Brazil’s oldest and most important historical and scientific museum has been consumed by fire, and much of its archive of 20m items believed to have been destroyed.

The fire at Rio de Janeiro’s 200-year-old National Museum began after it closed to the public on Sunday and was still raging during the night. There have been no reports of injuries, but the loss to Brazilian science, history and culture is incalculable, two of its vice-directors said.

It wasn’t immediately clear how the fire began.

“It was the biggest natural history museum in Latin America. We have invaluable collections. Collections that are over 100 years old,” Cristiana Serejo, one of the museum’s vice directors, told the G1 news site.

The fire began after the museum closed



The fire began after the museum closed Photograph: Ricardo Moraes/Reuters

Marina Silva, a former environment minister and candidate in October’s presidential elections said the fire was like “a lobotomy of the Brazilian memory”.

The museum was part of Rio’s Federal University but had fallen into disrepair in recent years. Its impressive collections included items brought to Brazil by Dom Pedro I – the Portuguese prince regent who declared the then-colony’s independence from Portugal – Egyptian and Greco-Roman artefacts, “Luzia”, a 12,000 year-old skeleton and the oldest in the Americas, fossils, dinosaurs, and a meteorite found in 1784. Some of the archive was stored in another building but much of the collection is believed to have been destroyed.

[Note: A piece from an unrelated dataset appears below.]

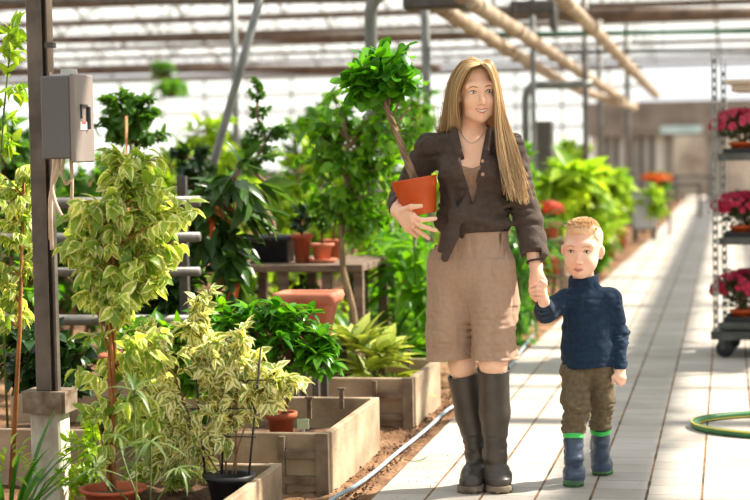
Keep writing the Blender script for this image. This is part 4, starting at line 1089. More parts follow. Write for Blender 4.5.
# flowering pots right of the woman
def blossom(g, lv, c, r, n, flat=.7, up=True, petals=5, only=None):
    u = rsph(g, n)
    if up: u[:, 2] = np.abs(u[:, 2]) * 1.0 - .15
    P = np.asarray(c) + u * np.asarray(r); u = unit(u)
    for k in range(n):
        ref = unit(np.cross(u[k], vec(.3, .2, 1) + g.normal(size=3) * .2)); v2 = np.cross(u[k], ref); a0 = g.random() * 6
        for q in range(petals):
            an = a0 + q * 2 * PI / petals; d = ref * math.cos(an) + v2 * math.sin(an)
            lv.add(P[k], d + u[k] * .45, u[k] - d * .3, flat, flat * .8, 'round', .5, .1)
def flower_pot(seed, label, x, Y, z, pr, ph, cz, rr, leaf, pet, nfl, psz, name='flowering_plant', m='orange_pot', nb=40, group=None, ln=.035):
    g = np.random.default_rng(seed); t = thing(name, label, 'flowering plant', (x, Y, z), group)
    put_pot(t, x, Y, z, pr, ph, M[m]); c = vec(x, Y, z + ph + cz); rr = np.asarray(rr, float)
    wood, lv = MB(), Leaves(); tree(g, wood, lv, [(x, Y, z + ph - .02), (x, Y, z + ph + cz * .5), tuple(c)], .006, [(c, rr)], nb, 10, ln, ln * .5, 'ovate', .0, .5, .7, .1)
    wood.build('stem', M['bark'], t, True); lv.build('foliage', G[leaf], t)
    bl = Leaves(); blossom(g, bl, c, rr * 1.02, nfl, psz); bl.build('blossoms', G[pet], t)
    return t
def stand(label, x, Y, z, w=.26, name='plant_stand'):
    t = thing(name, label, 'stand', (x, Y, 0)); mb = MB(); mb.box((x, Y, z - .015), (w, w, .03), bev=.004); mb.build('top', M['wood_grey'], t)
    for sx in (-1, 1):
        for sy in (-1, 1): mb = MB(); mb.box((x + sx * w * .4, Y + sy * w * .4, (z - .03) / 2), (.03, .03, z - .03)); mb.build('leg', M['wood_grey'], t)
x = at(549, 235, 14.2)[0]; z = at(549, 238, 14.2)[2]
stand('wooden stand carrying the red flowering pot right of the woman', x, 14.2, z)
flower_pot(91, 'red flowering plant in terracotta pot right of the sleeve', x, 14.2, z, .09, .13, .10, (.12, .12, .07), 'mid', 'red', 50, .03, m='terracotta')
x = at(553, 262, 14.8)[0]; z = at(553, 274, 14.8)[2]
stand('low wooden stand between the woman and the boy', x, 14.8, z)
t = thing('terracotta_pot', 'terracotta pot on low stand between the woman and the boy', 'pot', (x, 14.8, z)); put_pot(t, x, 14.8, z, .12, .13, M['terracotta'])
x = at(548, 300, 14.0)[0]
t = thing('terracotta_pot', 'wide terracotta bowl on the earth beyond the joined hands', 'pot', (x, 14.0, 0)); put_pot(t, x, 14.0, 0, .14, .16, M['terracotta_pale'])
for k, (px, Y, lab) in enumerate(((604, 21.5, 'small brown pot on the earth right of the blond head'), (616, 23.5, 'small pot on the earth near the far path edge'), (590, 18.8, 'dark pot on the earth just behind the blond head'))):
    x = at(px, 250, Y)[0]; t = thing('plant_pot', lab, 'pot', (x, Y, 0)); put_pot(t, x, Y, 0, .16, .28, M['terracotta' if k != 2 else 'black_plastic'])
    t2 = None
x = at(656, 190, 27)[0]; z = at(656, 192, 27)[2]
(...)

Luiz Duarte, another vice-director, told TV Globo: “It is an unbearable catastrophe. It is 200 years of this country’s heritage. It is 200 years of memory. It is 200 years of science. It is 200 years of culture, of education.” TV Globo also reported that some firefighters did not have enough water to battle the blaze.

Brazil’s president, Michel Temer, who has presided over cuts to science and education as part of a wider austerity drive, called the losses “incalculable”. “Today is a tragic day for the museology of our country,” he tweeted. “Two years of work research and knowledge were lost.”

But Duarte said that governments were to blame for failing to support the museum and letting it fall into disrepair. At its 200th birthday in June, not one state minister appeared. “For many years we fought with different governments to get adequate resources to preserve what is now completely destroyed,” he said.

Duart also said that the museum had just closed a deal with the Brazilian government’s development bank, BNDES, for funds that included a fire prevention project. “This is the most terrible irony,” he said.

Some Brazilians saw the fire as a metaphor for their country’s traumas as it battles terrifying levels of violent crime and the effects of a recession that has left more than 12 million people unemployed.

“The tragedy this Sunday is a sort of national suicide. A crime against our past and future generations,” Bernard Mello Franco, one of Brazil’s best-known columnists, wrote on the O Globo newspaper site.